EXERCISE >> Lines that contain the string "from" are to be copied; leave out all others.

++++++++

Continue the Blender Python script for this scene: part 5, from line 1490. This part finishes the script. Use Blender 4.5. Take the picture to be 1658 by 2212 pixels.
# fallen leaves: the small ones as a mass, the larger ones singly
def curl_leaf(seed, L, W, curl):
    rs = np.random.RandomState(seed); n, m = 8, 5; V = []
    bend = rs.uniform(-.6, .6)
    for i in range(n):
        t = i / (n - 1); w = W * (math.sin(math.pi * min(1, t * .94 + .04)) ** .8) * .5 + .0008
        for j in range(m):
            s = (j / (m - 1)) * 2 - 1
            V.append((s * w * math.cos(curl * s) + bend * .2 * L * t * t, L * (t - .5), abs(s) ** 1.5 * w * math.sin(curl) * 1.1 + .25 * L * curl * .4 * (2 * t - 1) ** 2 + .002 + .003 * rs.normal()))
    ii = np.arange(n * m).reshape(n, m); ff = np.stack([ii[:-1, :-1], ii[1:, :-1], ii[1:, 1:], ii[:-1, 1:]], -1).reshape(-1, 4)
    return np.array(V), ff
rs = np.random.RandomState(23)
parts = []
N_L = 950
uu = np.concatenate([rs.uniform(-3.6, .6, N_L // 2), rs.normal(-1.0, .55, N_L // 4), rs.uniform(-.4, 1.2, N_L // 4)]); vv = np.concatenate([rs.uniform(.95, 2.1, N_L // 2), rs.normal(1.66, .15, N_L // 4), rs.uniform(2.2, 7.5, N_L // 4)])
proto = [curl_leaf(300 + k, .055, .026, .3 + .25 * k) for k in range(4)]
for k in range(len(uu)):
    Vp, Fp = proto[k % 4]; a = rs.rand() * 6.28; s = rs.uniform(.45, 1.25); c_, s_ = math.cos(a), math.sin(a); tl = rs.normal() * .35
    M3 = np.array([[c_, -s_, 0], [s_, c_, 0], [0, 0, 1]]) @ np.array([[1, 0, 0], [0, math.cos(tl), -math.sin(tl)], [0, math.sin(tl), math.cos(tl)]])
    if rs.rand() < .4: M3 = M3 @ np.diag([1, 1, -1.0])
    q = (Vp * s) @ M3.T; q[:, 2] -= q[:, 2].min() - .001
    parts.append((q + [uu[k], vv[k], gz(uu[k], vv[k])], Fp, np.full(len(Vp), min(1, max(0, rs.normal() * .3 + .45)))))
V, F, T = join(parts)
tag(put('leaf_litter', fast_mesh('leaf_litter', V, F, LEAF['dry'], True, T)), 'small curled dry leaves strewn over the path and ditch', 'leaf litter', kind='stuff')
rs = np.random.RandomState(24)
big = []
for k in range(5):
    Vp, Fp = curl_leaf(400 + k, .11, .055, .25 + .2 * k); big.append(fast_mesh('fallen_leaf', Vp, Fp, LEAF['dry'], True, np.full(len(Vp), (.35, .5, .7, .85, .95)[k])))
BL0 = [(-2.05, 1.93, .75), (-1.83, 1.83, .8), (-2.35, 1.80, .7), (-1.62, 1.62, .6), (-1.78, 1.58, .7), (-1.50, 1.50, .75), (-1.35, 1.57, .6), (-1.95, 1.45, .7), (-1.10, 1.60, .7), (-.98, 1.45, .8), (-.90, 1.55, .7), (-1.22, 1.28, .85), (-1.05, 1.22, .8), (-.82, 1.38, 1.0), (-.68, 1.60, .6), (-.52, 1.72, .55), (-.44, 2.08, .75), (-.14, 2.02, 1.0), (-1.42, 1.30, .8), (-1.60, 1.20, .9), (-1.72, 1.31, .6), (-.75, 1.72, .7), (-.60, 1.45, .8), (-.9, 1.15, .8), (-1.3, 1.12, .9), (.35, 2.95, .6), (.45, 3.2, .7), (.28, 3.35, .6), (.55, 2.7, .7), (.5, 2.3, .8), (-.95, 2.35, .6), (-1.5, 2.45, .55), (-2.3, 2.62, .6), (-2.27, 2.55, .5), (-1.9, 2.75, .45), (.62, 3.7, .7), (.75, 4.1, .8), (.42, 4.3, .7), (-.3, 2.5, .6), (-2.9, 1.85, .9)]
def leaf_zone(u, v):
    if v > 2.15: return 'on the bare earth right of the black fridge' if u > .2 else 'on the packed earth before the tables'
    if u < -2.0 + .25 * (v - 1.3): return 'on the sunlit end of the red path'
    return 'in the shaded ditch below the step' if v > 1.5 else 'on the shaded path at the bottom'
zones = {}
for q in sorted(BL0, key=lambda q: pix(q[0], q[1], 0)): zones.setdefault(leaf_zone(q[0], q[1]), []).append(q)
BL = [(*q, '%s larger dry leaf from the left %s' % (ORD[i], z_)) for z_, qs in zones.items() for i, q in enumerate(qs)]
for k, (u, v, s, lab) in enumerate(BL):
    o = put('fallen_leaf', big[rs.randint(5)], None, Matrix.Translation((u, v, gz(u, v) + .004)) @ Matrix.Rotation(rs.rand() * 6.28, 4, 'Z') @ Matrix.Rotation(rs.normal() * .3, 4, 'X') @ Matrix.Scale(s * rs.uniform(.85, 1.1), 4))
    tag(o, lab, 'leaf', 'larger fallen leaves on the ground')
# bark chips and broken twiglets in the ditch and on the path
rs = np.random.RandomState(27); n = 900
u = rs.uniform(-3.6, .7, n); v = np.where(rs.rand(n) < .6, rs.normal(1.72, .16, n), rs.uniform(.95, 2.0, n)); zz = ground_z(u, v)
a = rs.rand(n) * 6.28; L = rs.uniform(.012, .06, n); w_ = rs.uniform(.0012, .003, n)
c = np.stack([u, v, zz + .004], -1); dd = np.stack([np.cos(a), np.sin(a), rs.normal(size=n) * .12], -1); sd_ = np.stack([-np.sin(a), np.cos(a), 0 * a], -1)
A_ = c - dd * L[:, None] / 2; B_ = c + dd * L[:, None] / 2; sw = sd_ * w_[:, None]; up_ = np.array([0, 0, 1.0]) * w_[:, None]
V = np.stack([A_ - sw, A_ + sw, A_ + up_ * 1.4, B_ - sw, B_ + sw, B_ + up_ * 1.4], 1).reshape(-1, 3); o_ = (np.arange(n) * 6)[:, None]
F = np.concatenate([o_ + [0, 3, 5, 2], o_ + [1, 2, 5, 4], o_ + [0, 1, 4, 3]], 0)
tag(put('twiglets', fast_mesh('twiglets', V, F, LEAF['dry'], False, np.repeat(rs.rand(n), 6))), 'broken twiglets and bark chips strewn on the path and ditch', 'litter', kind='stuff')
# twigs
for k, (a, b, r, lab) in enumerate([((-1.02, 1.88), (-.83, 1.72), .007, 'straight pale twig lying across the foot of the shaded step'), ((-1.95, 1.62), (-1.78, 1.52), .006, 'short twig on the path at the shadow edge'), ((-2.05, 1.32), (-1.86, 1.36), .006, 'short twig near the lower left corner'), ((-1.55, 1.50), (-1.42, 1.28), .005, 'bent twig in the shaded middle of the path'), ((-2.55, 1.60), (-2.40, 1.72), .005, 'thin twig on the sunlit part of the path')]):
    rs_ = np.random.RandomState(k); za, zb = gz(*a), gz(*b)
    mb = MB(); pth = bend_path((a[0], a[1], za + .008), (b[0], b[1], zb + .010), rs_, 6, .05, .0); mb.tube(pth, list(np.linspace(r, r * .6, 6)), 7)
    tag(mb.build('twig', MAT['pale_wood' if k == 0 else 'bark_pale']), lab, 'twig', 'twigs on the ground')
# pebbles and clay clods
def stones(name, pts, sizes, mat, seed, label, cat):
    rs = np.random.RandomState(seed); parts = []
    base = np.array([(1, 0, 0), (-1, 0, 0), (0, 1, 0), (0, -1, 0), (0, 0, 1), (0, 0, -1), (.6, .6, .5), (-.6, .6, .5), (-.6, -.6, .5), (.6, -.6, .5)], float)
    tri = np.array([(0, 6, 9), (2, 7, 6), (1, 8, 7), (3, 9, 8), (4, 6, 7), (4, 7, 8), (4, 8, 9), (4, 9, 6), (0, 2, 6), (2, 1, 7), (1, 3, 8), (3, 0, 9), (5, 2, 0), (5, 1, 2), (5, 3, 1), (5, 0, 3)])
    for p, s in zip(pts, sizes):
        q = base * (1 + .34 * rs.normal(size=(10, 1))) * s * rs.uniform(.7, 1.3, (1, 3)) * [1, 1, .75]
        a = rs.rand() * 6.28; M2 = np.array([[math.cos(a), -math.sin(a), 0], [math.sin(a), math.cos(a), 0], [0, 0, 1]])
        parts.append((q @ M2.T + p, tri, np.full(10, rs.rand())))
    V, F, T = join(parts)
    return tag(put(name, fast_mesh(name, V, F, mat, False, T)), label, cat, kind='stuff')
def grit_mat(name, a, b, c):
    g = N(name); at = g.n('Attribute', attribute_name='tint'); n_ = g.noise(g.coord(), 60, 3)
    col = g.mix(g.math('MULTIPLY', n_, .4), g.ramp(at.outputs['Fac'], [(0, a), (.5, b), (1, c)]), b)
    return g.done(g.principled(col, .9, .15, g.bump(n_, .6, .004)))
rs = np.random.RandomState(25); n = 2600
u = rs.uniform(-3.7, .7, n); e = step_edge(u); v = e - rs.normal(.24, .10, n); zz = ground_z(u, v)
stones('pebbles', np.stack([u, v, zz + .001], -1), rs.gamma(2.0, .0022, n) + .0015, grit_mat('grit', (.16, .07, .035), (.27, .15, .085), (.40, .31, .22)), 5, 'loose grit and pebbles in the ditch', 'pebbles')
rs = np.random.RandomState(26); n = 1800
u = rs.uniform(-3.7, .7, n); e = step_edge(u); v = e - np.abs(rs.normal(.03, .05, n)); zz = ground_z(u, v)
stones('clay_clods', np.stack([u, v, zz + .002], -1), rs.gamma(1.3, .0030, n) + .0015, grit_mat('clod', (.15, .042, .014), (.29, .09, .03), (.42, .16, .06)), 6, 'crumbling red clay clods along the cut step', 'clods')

++++++++

EXPECTED ANSWER >>
Continue the Blender Python script for this scene: part 5, from line 1490. This part finishes the script. Use Blender 4.5. Take the picture to be 1658 by 2212 pixels.
BL = [(*q, '%s larger dry leaf from the left %s' % (ORD[i], z_)) for z_, qs in zones.items() for i, q in enumerate(qs)]